* _Given instruction_: From the listing that follows, extract every line and set it down unaltered.

* _Data extract_:
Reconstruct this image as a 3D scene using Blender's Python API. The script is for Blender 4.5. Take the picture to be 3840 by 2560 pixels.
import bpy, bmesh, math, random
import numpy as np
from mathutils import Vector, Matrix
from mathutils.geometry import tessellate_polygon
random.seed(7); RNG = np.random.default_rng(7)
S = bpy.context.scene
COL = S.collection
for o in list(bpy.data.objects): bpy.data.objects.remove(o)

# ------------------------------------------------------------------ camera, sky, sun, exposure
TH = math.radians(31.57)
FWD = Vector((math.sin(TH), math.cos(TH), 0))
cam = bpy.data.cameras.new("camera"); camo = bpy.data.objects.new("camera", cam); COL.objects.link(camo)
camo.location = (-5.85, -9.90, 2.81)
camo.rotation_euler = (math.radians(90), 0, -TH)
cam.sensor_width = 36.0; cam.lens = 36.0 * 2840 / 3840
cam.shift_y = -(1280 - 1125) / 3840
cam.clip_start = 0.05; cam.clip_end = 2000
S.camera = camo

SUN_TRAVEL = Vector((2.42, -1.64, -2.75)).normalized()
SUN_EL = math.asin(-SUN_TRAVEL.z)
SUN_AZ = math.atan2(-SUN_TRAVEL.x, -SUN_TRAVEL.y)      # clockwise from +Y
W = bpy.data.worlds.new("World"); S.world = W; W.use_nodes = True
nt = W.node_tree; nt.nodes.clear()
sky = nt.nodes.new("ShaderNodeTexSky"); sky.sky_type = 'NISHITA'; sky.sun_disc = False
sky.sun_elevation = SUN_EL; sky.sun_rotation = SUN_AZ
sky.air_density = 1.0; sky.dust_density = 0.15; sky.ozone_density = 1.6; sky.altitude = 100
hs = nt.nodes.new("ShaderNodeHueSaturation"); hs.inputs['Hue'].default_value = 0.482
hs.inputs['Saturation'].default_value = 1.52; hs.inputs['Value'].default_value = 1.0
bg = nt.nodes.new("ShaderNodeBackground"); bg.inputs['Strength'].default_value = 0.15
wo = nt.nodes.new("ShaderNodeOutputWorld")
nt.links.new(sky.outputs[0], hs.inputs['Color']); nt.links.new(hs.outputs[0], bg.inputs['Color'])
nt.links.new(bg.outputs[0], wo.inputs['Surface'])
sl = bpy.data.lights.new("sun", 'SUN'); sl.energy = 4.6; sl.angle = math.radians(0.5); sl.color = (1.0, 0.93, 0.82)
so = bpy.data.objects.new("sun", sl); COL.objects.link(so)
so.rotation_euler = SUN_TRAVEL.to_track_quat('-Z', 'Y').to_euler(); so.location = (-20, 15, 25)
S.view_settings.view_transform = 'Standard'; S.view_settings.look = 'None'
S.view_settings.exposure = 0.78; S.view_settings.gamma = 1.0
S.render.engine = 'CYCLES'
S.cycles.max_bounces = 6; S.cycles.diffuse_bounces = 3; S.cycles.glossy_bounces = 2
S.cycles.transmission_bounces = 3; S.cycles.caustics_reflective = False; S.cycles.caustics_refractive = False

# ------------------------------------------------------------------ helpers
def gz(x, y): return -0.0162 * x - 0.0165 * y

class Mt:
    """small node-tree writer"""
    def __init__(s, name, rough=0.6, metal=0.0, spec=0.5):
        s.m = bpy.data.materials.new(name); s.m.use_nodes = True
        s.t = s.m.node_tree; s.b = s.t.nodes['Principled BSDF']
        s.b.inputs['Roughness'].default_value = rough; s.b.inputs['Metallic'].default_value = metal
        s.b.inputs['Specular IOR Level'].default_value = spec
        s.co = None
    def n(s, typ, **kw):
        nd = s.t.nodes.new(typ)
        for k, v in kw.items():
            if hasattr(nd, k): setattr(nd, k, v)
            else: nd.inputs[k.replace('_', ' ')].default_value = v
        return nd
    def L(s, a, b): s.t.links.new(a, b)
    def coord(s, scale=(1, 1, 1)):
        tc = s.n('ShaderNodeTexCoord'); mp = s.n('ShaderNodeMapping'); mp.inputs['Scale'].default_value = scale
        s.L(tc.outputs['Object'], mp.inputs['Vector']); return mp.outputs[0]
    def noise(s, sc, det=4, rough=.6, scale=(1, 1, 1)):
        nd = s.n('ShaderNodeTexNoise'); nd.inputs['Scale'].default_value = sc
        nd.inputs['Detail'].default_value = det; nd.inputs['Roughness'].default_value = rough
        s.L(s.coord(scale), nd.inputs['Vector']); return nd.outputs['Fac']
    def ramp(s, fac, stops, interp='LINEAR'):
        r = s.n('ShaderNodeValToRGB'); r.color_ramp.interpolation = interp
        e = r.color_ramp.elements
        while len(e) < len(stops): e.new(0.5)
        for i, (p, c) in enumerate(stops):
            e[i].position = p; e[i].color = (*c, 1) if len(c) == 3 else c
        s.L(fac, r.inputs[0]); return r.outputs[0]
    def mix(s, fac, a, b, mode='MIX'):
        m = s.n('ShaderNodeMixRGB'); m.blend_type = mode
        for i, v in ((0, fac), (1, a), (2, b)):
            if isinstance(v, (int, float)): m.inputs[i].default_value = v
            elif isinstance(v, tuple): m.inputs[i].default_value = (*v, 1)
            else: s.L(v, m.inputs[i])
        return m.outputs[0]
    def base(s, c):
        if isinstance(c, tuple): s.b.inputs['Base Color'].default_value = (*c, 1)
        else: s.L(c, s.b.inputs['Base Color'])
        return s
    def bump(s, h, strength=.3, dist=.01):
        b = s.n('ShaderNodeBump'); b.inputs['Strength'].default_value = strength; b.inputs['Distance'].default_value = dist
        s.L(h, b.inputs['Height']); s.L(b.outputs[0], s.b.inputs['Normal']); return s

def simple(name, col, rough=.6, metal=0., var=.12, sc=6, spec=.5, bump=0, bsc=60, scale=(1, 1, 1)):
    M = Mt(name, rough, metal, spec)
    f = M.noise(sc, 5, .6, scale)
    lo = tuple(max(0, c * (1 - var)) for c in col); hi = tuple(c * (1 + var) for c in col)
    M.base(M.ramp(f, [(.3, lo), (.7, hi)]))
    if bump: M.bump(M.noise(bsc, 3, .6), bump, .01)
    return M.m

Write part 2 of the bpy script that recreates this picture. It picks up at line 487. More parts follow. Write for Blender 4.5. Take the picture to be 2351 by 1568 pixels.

* _Correct result_:
Reconstruct this image as a 3D scene using Blender's Python API. The script is for Blender 4.5. Take the picture to be 3840 by 2560 pixels.
import bpy, bmesh, math, random
import numpy as np
from mathutils import Vector, Matrix
from mathutils.geometry import tessellate_polygon
random.seed(7); RNG = np.random.default_rng(7)
S = bpy.context.scene
COL = S.collection
for o in list(bpy.data.objects): bpy.data.objects.remove(o)

# ------------------------------------------------------------------ camera, sky, sun, exposure
TH = math.radians(31.57)
FWD = Vector((math.sin(TH), math.cos(TH), 0))
cam = bpy.data.cameras.new("camera"); camo = bpy.data.objects.new("camera", cam); COL.objects.link(camo)
camo.location = (-5.85, -9.90, 2.81)
camo.rotation_euler = (math.radians(90), 0, -TH)
cam.sensor_width = 36.0; cam.lens = 36.0 * 2840 / 3840
cam.shift_y = -(1280 - 1125) / 3840
cam.clip_start = 0.05; cam.clip_end = 2000
S.camera = camo

SUN_TRAVEL = Vector((2.42, -1.64, -2.75)).normalized()
SUN_EL = math.asin(-SUN_TRAVEL.z)
SUN_AZ = math.atan2(-SUN_TRAVEL.x, -SUN_TRAVEL.y)      # clockwise from +Y
W = bpy.data.worlds.new("World"); S.world = W; W.use_nodes = True
nt = W.node_tree; nt.nodes.clear()
sky = nt.nodes.new("ShaderNodeTexSky"); sky.sky_type = 'NISHITA'; sky.sun_disc = False
sky.sun_elevation = SUN_EL; sky.sun_rotation = SUN_AZ
sky.air_density = 1.0; sky.dust_density = 0.15; sky.ozone_density = 1.6; sky.altitude = 100
hs = nt.nodes.new("ShaderNodeHueSaturation"); hs.inputs['Hue'].default_value = 0.482
hs.inputs['Saturation'].default_value = 1.52; hs.inputs['Value'].default_value = 1.0
bg = nt.nodes.new("ShaderNodeBackground"); bg.inputs['Strength'].default_value = 0.15
wo = nt.nodes.new("ShaderNodeOutputWorld")
nt.links.new(sky.outputs[0], hs.inputs['Color']); nt.links.new(hs.outputs[0], bg.inputs['Color'])
nt.links.new(bg.outputs[0], wo.inputs['Surface'])
sl = bpy.data.lights.new("sun", 'SUN'); sl.energy = 4.6; sl.angle = math.radians(0.5); sl.color = (1.0, 0.93, 0.82)
so = bpy.data.objects.new("sun", sl); COL.objects.link(so)
so.rotation_euler = SUN_TRAVEL.to_track_quat('-Z', 'Y').to_euler(); so.location = (-20, 15, 25)
S.view_settings.view_transform = 'Standard'; S.view_settings.look = 'None'
S.view_settings.exposure = 0.78; S.view_settings.gamma = 1.0
S.render.engine = 'CYCLES'
S.cycles.max_bounces = 6; S.cycles.diffuse_bounces = 3; S.cycles.glossy_bounces = 2
S.cycles.transmission_bounces = 3; S.cycles.caustics_reflective = False; S.cycles.caustics_refractive = False

# ------------------------------------------------------------------ helpers
def gz(x, y): return -0.0162 * x - 0.0165 * y

class Mt:
    """small node-tree writer"""
    def __init__(s, name, rough=0.6, metal=0.0, spec=0.5):
        s.m = bpy.data.materials.new(name); s.m.use_nodes = True
        s.t = s.m.node_tree; s.b = s.t.nodes['Principled BSDF']
        s.b.inputs['Roughness'].default_value = rough; s.b.inputs['Metallic'].default_value = metal
        s.b.inputs['Specular IOR Level'].default_value = spec
        s.co = None
    def n(s, typ, **kw):
        nd = s.t.nodes.new(typ)
        for k, v in kw.items():
            if hasattr(nd, k): setattr(nd, k, v)
            else: nd.inputs[k.replace('_', ' ')].default_value = v
        return nd
    def L(s, a, b): s.t.links.new(a, b)
    def coord(s, scale=(1, 1, 1)):
        tc = s.n('ShaderNodeTexCoord'); mp = s.n('ShaderNodeMapping'); mp.inputs['Scale'].default_value = scale
        s.L(tc.outputs['Object'], mp.inputs['Vector']); return mp.outputs[0]
    def noise(s, sc, det=4, rough=.6, scale=(1, 1, 1)):
        nd = s.n('ShaderNodeTexNoise'); nd.inputs['Scale'].default_value = sc
        nd.inputs['Detail'].default_value = det; nd.inputs['Roughness'].default_value = rough
        s.L(s.coord(scale), nd.inputs['Vector']); return nd.outputs['Fac']
    def ramp(s, fac, stops, interp='LINEAR'):
        r = s.n('ShaderNodeValToRGB'); r.color_ramp.interpolation = interp
        e = r.color_ramp.elements
        while len(e) < len(stops): e.new(0.5)
        for i, (p, c) in enumerate(stops):
            e[i].position = p; e[i].color = (*c, 1) if len(c) == 3 else c
        s.L(fac, r.inputs[0]); return r.outputs[0]
    def mix(s, fac, a, b, mode='MIX'):
        m = s.n('ShaderNodeMixRGB'); m.blend_type = mode
        for i, v in ((0, fac), (1, a), (2, b)):
            if isinstance(v, (int, float)): m.inputs[i].default_value = v
            elif isinstance(v, tuple): m.inputs[i].default_value = (*v, 1)
            else: s.L(v, m.inputs[i])
        return m.outputs[0]
    def base(s, c):
        if isinstance(c, tuple): s.b.inputs['Base Color'].default_value = (*c, 1)
        else: s.L(c, s.b.inputs['Base Color'])
        return s
    def bump(s, h, strength=.3, dist=.01):
        b = s.n('ShaderNodeBump'); b.inputs['Strength'].default_value = strength; b.inputs['Distance'].default_value = dist
        s.L(h, b.inputs['Height']); s.L(b.outputs[0], s.b.inputs['Normal']); return s

def simple(name, col, rough=.6, metal=0., var=.12, sc=6, spec=.5, bump=0, bsc=60, scale=(1, 1, 1)):
    M = Mt(name, rough, metal, spec)
    f = M.noise(sc, 5, .6, scale)
    lo = tuple(max(0, c * (1 - var)) for c in col); hi = tuple(c * (1 + var) for c in col)
    M.base(M.ramp(f, [(.3, lo), (.7, hi)]))
    if bump: M.bump(M.noise(bsc, 3, .6), bump, .01)
    return M.m

Write part 2 of the bpy script that recreates this picture. It picks up at line 487. More parts follow. Write for Blender 4.5. Take the picture to be 2351 by 1568 pixels.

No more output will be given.